To Bill or Not to Bill? That is the Question.

戦略   |   Alan Jacobson   |   2023年10月26日

Does your data science organization charge groups internally for your work? Are you set up like a typical IT development team that requests requirements, produces estimates for the work, and then bills it? I have yet to see a world-class data science organization that functions this way. Not only because the very act of billing creates friction in the system that lowers the speed and creativity of the solutions being built but also because it is a more systemic sign of the culture and mission of the organization.

There are solutions we have built-in hours or days as a data science organization. It would have taken weeks to create an estimate, get approval, move money, charter the project, and execute all of the IT processes I see within many companies. A typical larger-scale project at a major corporation could easily take weeks, if not months, to get approved, and if it wasn’t already contained within the budget cycle, it might need to wait for the next year to get started.

When I discuss this with many colleagues who are struggling within their own companies under this model, they are surprised that there are organizations out there that do not bill. I suggest that they have other support organizations at their companies that do not find billing to be necessary: Finance, HR, Legal, and typically every support organization other than IT. So why would data science follow the IT model versus these other organizations?

While data science has a component of the discipline that is highly technology-focused, leveraging algorithms and computers to do much of what they do, that does not mean it should follow the same processes and norms that are seen within an IT organization. One could argue that nearly all organizations will continue to grow the amount of technology and algorithms used in their business as well.

Negatives of the billing model

What are some of the negatives of the billing model? There are likely too many to list, but here are some of the few I see:

  • It creates no value for the shareholder or the business: The internal movement of money is artificial and is all non-value-added work that simply costs money.
  • It creates a build-to-specification mentality: If I’m a businessperson in the operation and I am asked to pay $140,000 to have someone internally build a solution for me, I expect that the solution does exactly what I specified. I want the names of those working on the project and a detailed timeline of what will be done. This contradicts the iterative, collaborative problem-solving methods used in data science. We want data scientists to be trusted advisors of the business that help drive transformation, and the billing doesn’t help support that goal.
  • What gets done is based on who pays: The best data science problems that will have the most transformative effect on the business may not be where the business unit has allocated the funding, and if there is no funding source, the work will not get done. If you want data scientists to transform your business, you can’t assume you know where the work will take place in advance.

I have heard some suggest that billing is needed to prioritize work; however, this doesn’t appear to be the case for all other departments that do not use this mechanism. Finance teams know when to say ‘no’ to a request and where they will insert themselves. I would argue that if they do not know how to do this, billing is likely not the best way to solve the problem.

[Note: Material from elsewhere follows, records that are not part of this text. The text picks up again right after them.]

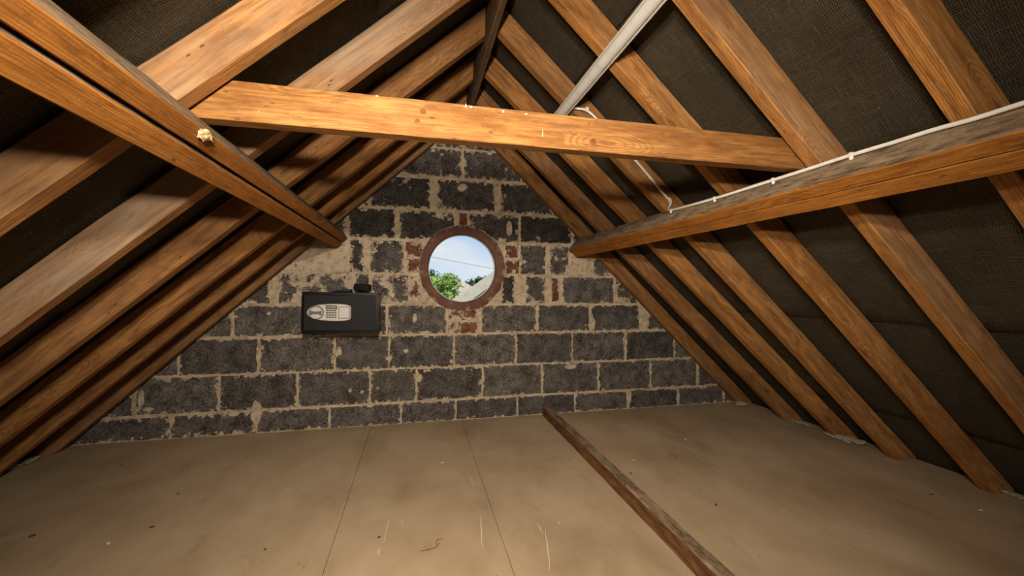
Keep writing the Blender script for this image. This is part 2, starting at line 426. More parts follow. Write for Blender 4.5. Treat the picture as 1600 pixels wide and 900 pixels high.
def prism(bm, outline, y0, y1, chamfer=0.0, inset=0.0):
    """outline in xz (list of (x,z)), extruded y0 (front) .. y1 (back); front edge chamfered"""
    n = len(outline)
    cx = sum(p[0] for p in outline)/n; cz = sum(p[1] for p in outline)/n
    back = [bm.verts.new((x, y1, z)) for x, z in outline]
    rim = [bm.verts.new((x, y0+chamfer, z)) for x, z in outline]
    loops = [back, rim]
    if chamfer:
        def ins(x, z):
            d = math.hypot(x-cx, z-cz) or 1
            k = max(0.0, 1-(inset or chamfer)/d*1.2)
            return cx+(x-cx)*k, cz+(z-cz)*k
        loops.append([bm.verts.new((ins(x, z)[0], y0, ins(x, z)[1])) for x, z in outline])
    for a, b in zip(loops, loops[1:]):
        for i in range(n):
            j = (i+1) % n
            bm.faces.new((a[i], a[j], b[j], b[i]))
    bm.faces.new(loops[-1])
    bm.faces.new(list(reversed(back)))

def sweep(bm, pts, rad, nseg=8, flat=1.0, caps=True):
    pts = [Vector(p) for p in pts]
    rings = []
    for i, p in enumerate(pts):
        t = (pts[min(i+1, len(pts)-1)]-pts[max(i-1, 0)]).normalized()
        a = t.cross(Vector((0, 0, 1)))
        if a.length < 1e-3: a = t.cross(Vector((1, 0, 0)))
        a.normalize(); b = a.cross(t)
        r = rad[i] if isinstance(rad, (list, tuple)) else rad
        rings.append([bm.verts.new(p+a*math.cos(2*math.pi*k/nseg)*r+b*math.sin(2*math.pi*k/nseg)*r*flat) for k in range(nseg)])
    for A, B in zip(rings, rings[1:]):
        for k in range(nseg):
            bm.faces.new((A[k], A[(k+1) % nseg], B[(k+1) % nseg], B[k]))
    if caps:
        bm.faces.new(list(reversed(rings[0]))); bm.faces.new(rings[-1])

def smooth_path(pts, n=8):
    pts = [Vector(p) for p in pts]
    out = []
    P = [pts[0]*2-pts[1]]+pts+[pts[-1]*2-pts[-2]]
    for i in range(1, len(P)-2):
        for k in range(n):
            t = k/n
            a, b, c, d = P[i-1], P[i], P[i+1], P[i+2]
            out.append(0.5*((2*b)+(c-a)*t+(2*a-5*b+4*c-d)*t*t+(3*b-a-3*c+d)*t**3))
    out.append(pts[-1])
    return out

def timber(name, A, B, mat, parent=None, seg=14, ch=0.003, wob=0.0012, seed=0, grey=0.0, tone=0.0, wane=None):
    """a sawn timber from end quad A to end quad B (4 world points each, same order);
    local X runs along the length so the grain follows it"""
    A = [Vector(p) for p in A]; B = [Vector(p) for p in B]
    ca = sum(A, Vector())/4; cb = sum(B, Vector())/4
    ex = (cb-ca).normalized(); ey = (A[1]-A[0]); ey = (ey-ex*ey.dot(ex)).normalized(); ez = ex.cross(ey)
    mw = Matrix(((ex.x, ey.x, ez.x, ca.x), (ex.y, ey.y, ez.y, ca.y), (ex.z, ey.z, ez.z, ca.z), (0, 0, 0, 1)))
    inv = mw.inverted()
    bm = bmesh.new(); rings = []
    for i in range(seg+1):
        t = i/seg
        q = [a.lerp(b, t) for a, b in zip(A, B)]
        ring = []
        for k in range(4):
            p, pr, nx = q[k], q[k-1], q[(k+1) % 4]
            for m, o in enumerate((pr, nx)):
                c = ch
                if wane and k in wane: c += wane[k]*max(0.0, mnoise.noise(Vector((t*5+seed*3.1, k*7.7, seed))))
                v = p+(o-p).normalized()*min(c, (o-p).length*0.45)
                if 0 < i < seg:
                    v = v+Vector((0, 0, 1))*0 + Vector((mnoise.noise(v*9+Vector((seed, 0, 0))), mnoise.noise(v*9+Vector((0, seed, 5))), mnoise.noise(v*9+Vector((3, 0, seed)))))*wob
                ring.append(bm.verts.new(inv @ v))
        rings.append(ring)
    for P, Q in zip(rings, rings[1:]):
        for k in range(8):
            bm.faces.new((P[k], P[(k+1) % 8], Q[(k+1) % 8], Q[k]))
    bm.faces.new(list(reversed(rings[0]))); bm.faces.new(rings[-1])
    o = bm_obj(name, bm, mat, parent, False, mw)
    o['grey'] = float(grey); o['tone'] = float(tone)
    return o

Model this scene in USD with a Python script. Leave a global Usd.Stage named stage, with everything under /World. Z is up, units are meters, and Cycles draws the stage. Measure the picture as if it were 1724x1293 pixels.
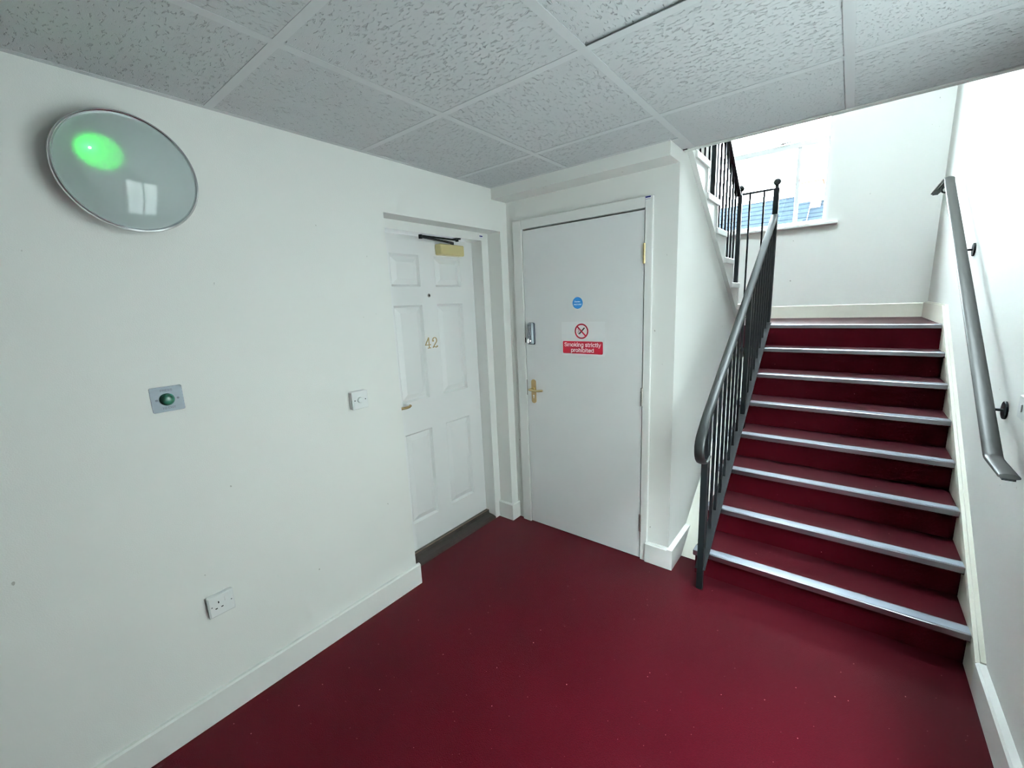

Why some say billing is important

So why do some say billing is important? I have hard people say that:

  • It is a way to measure value: However, ROI is not measured by how much one estimated a project would cost or what someone paid; it is based on the real cost to deliver it and the real savings/impact it made on the business. I agree that measuring ROI can be important, but this should not be confused with billing.
  • We need a way to prioritize the work: Again, if you can’t tell what is important, billing certainly isn’t going to help. You will now be working on the items that departments happen to have money for, but this isn’t necessarily based on the impact it will make.
  • It allows the business to competitively bid the work outside: Certainly, the choice to go outside can be executed in any function, from legal, to finance, and HR. The decision of what to outsource is likely best made by the domain expert, not by the operation simply quoting each item. Legal decides when to leverage outside counsel, not the department seeking legal support. Data science shouldn’t be any different.

In the end, if the goal of your company is to have more people using data and analytics to solve problems, billing models simply add friction and reduce the chance of success.

I have not seen other organizations that engage in problem-solving work under a billing model. Six Sigma black belts do not work up estimated costs to bill their work. Engineers who are heading to a manufacturing site to solve an issue don’t typically ask for funding. If anything, I wonder if, one day, IT organizations will change their models to drop the billing. We don’t have a billing model at Alteryx for our Data Science organization, and we don’t have one for IT either. What does your business do? Would you like to drop your billing model?